ライラの冒険 黄金の羅針盤

 観てきました。初日でしかも映画の日だったおかげで、結構人が入っていました。で、久しぶりに他人のマナーにムカつきました。EDでスタッフロールが流れ始めて席を立つ人は良いんですけど(スタッフロールは実質「本編の余韻」しかありませんから)、映画の感想ですらない世間話を始めるってどうなのよ。そんな話は映画館の外でやってくれ、お前の修学旅行の話なんて知るか。何しに来たんだよアホ。


 ライラの冒険と言えば今月のウルトラジャンプで荒木先生と監督さんが対談していましたが、確かにジョジョにもちょっと通じるものがあります。人間の魂が体の外にあり、動物等の形を取っていて、魂を傷つけられれば人間にも同じように影響が出る、という世界。そいつらは「ダイモン」と呼ばれ、ジョジョの「スタンド」がちょっと身近になった感じでしょうか。といってもダイモンは「魂の形」以上の意味は(今のところ)無くて、超能力のビジュアル化であるスタンドとは基本思想が違うのですが。
 原作は知りませんが、どうやら10年ちょっと前の児童文学のようです。三部構成になっているうちの第一部「黄金の羅針盤」を映画化したらしいです。黄金の羅針盤とは、真実を見る事ができる道具で、主人公のライラにしか使えません。
 観た感想を一言で言えば、「展開が速い」でしょうか。恐らく第一部を全部入れると、結構長いんじゃいないかと思います。なので、どうもダイジェスト風味というか、重要な用語の説明が少なめだったり、登場人物の掘り下げが甘かったりと、理解するのに結構力を使いました。児童文学なら主人公のキャラが強くてサブキャラは大人しめな場合が多いのですが、それが悪い風に作用しているように思えました。
 ですから、どんなストーリーだったのかと説明しようと思っても、どこを説明してどこを端折るべきなのか、いまいち分かりません。三部まで行くと壮大なドラマになるだろうということは分かるのですが、おかげで一部だけだと尻切れトンボになっている感じです。分かりやすく言えば「打ち切り漫画」であり、「俺達の戦いはこれからだ!」ですか。
 シーンごとのカタルシスを産む「溜め」が無くなっていたり、複線の消化が作業的になってしまうと、どうも盛り上がりに欠けます。アクションとか美術面は結構すごいのですが、それもストーリーへの必然性を添える程ではありません。恐らく「ダイモン」の存在が後々のストーリーで重要になるのでしょうが、第一部のストーリーを追うだけなら「誰もがペットを連れてる世界」でも通じてしまいます。勿論、人とダイモンの「切り離し」等、重要なシーンは幾つかありますけど。
 それでも、人が死ぬとダイモンも消滅するというのはなかなか衝撃的だった気もします。クライマックスでは混戦となるのですが、人間が「ただ倒れる」のではなく「ダイモンが塵になって消える」という演出は「人が死ぬ=魂が消える」姿を上手く描いていると思います。子供向けを配慮しての事でしょう、出血やショッキングなシーンはほとんど無いのですが、下手な戦争映画よりも悲惨だったかもしれません。
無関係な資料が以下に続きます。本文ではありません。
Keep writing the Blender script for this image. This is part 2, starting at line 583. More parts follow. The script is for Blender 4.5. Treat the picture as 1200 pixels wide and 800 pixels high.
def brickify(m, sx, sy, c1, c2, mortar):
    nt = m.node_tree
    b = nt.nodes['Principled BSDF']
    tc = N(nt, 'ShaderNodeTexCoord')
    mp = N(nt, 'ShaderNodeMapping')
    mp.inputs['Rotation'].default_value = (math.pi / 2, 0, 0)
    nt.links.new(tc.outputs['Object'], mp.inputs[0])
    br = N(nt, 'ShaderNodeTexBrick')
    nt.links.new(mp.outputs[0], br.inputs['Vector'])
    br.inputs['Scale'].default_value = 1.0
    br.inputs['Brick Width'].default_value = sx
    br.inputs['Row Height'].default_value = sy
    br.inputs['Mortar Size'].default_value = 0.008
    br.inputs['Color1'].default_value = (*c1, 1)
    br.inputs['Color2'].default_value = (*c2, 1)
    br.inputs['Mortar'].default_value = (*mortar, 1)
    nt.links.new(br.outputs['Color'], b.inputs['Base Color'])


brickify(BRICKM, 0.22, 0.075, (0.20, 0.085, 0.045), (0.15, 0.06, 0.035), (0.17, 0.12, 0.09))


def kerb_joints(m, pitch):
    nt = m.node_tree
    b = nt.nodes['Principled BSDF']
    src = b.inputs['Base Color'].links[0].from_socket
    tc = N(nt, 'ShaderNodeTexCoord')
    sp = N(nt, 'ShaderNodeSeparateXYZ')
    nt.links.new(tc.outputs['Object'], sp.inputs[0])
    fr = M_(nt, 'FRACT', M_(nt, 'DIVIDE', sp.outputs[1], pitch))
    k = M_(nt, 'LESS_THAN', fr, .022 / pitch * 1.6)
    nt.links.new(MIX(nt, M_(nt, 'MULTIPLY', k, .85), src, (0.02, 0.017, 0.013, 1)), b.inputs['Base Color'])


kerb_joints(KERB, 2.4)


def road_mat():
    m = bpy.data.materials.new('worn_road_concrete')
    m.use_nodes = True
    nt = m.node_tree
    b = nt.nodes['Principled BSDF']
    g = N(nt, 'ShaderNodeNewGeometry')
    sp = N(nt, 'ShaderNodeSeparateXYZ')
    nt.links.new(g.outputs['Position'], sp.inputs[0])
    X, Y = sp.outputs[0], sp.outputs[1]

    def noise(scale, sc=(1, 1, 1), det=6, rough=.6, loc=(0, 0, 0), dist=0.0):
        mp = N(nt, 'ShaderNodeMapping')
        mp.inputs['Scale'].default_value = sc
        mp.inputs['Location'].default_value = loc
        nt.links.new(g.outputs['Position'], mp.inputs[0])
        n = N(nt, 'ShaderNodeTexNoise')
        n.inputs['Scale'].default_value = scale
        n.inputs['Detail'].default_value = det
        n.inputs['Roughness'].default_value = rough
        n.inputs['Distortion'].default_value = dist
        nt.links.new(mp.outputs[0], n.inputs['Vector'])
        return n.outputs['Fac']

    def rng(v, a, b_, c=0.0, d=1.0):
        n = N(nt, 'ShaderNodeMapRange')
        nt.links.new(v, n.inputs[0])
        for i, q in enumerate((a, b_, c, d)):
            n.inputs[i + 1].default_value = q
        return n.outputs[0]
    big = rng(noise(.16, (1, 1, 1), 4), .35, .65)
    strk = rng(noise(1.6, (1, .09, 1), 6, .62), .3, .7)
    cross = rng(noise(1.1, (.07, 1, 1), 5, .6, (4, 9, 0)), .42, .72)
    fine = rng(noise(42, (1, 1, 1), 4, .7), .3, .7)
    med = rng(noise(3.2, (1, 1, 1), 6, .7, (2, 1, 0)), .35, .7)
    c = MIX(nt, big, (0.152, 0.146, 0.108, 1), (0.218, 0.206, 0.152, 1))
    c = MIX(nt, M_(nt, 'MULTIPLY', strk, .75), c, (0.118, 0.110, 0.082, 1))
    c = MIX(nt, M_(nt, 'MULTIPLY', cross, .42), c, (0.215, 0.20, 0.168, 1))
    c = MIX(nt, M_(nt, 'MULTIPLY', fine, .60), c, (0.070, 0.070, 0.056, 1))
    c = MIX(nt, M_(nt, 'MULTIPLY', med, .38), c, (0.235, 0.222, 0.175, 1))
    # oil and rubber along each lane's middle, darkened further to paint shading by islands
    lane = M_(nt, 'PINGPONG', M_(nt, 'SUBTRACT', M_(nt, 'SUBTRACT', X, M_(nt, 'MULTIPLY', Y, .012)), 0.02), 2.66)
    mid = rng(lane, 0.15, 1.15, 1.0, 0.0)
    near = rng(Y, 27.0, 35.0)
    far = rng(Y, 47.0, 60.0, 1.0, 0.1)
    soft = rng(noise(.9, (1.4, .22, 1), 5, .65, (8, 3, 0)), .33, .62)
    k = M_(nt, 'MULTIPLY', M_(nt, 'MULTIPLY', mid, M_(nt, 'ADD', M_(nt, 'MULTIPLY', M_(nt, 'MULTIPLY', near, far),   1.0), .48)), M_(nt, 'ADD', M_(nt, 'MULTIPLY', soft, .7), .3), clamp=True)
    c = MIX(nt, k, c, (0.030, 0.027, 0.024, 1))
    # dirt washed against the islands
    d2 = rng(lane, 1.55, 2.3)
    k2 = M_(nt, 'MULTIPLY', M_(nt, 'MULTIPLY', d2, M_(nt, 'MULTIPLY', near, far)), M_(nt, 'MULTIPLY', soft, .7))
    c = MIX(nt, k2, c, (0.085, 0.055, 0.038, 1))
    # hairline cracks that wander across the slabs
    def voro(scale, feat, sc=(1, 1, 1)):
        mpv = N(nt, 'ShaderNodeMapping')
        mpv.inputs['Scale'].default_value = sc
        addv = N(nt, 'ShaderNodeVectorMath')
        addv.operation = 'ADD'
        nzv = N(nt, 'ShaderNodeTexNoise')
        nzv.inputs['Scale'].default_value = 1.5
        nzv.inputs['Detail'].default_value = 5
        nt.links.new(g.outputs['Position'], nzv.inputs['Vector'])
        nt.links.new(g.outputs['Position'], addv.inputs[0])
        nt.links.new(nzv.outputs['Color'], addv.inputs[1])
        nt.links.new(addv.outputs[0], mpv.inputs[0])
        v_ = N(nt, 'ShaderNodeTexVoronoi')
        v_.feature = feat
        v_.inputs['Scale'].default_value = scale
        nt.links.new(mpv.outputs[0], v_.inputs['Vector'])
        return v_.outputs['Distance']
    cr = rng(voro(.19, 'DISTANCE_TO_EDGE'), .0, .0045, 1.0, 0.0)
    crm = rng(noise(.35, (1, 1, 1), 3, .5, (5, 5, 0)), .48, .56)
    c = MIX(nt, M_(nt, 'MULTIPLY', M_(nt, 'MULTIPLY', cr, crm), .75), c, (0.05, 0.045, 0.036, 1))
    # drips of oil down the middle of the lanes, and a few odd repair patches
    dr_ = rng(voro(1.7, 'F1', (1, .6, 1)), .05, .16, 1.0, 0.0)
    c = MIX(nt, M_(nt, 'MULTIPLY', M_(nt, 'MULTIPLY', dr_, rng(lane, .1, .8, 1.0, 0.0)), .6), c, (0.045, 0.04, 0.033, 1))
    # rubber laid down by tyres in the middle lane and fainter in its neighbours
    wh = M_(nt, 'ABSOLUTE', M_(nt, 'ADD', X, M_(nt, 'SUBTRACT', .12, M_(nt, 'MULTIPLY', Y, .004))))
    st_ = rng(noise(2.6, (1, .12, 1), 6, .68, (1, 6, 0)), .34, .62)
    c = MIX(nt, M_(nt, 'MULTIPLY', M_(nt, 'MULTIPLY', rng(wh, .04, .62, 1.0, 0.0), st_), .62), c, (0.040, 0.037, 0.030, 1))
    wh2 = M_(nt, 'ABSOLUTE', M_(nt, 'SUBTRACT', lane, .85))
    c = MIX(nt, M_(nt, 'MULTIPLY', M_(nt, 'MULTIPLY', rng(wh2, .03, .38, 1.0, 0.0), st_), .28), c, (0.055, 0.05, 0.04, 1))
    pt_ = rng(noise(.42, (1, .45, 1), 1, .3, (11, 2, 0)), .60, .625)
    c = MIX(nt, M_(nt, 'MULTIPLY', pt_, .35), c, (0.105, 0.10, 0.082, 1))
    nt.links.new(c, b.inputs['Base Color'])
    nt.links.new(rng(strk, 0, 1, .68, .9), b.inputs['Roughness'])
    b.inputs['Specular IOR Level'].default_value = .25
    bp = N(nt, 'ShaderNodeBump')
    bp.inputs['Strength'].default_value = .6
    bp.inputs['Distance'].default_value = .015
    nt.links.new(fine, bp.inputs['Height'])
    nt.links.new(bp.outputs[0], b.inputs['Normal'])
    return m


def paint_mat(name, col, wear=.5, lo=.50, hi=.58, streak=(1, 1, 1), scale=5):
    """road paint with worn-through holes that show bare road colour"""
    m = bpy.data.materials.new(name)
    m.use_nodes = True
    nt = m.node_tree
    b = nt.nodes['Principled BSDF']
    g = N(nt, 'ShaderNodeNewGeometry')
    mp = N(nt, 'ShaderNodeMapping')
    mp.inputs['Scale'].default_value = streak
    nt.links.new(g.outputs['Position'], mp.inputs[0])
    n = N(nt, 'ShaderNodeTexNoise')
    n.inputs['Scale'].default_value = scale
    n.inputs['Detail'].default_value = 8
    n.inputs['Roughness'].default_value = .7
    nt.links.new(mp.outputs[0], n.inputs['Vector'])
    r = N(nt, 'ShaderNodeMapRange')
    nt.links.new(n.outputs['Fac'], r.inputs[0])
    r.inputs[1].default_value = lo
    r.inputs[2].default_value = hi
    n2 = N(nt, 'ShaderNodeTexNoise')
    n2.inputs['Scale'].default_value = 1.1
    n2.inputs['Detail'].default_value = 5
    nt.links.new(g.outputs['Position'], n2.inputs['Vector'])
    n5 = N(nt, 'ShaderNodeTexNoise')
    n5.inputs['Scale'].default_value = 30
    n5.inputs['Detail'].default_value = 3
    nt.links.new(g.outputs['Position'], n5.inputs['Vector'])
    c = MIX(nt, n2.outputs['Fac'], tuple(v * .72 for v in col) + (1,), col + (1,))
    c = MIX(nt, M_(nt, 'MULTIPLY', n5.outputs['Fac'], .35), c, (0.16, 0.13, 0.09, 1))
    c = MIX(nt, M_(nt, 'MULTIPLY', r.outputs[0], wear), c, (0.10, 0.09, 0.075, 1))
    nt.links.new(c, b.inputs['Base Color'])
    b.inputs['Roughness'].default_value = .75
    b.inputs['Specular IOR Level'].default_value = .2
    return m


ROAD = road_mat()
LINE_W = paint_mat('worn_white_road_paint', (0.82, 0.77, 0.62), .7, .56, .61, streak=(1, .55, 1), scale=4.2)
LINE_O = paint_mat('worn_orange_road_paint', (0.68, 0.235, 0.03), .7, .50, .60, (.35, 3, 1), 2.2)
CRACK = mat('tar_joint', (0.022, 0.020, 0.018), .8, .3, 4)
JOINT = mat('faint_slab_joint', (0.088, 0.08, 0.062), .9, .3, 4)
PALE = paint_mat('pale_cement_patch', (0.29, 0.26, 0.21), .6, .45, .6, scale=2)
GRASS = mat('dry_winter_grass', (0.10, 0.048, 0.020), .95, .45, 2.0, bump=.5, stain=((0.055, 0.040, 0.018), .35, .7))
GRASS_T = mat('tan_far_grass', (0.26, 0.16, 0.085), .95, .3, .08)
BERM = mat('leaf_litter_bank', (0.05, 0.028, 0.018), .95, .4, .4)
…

 それで、ラストで人が死ぬ様を観て、一応の感動を得た私でしたが、スタッフロールで横の女性が世間話を始めたおかげで全部台無しになりました。映画の内容はなんとか覚えていましたが、こうやって書いてみると上手く筆が進みません。ううむ、消化不良。今回観たのが字幕版なので、余裕があれば吹き替え版をもう一度観に行くかもしれません。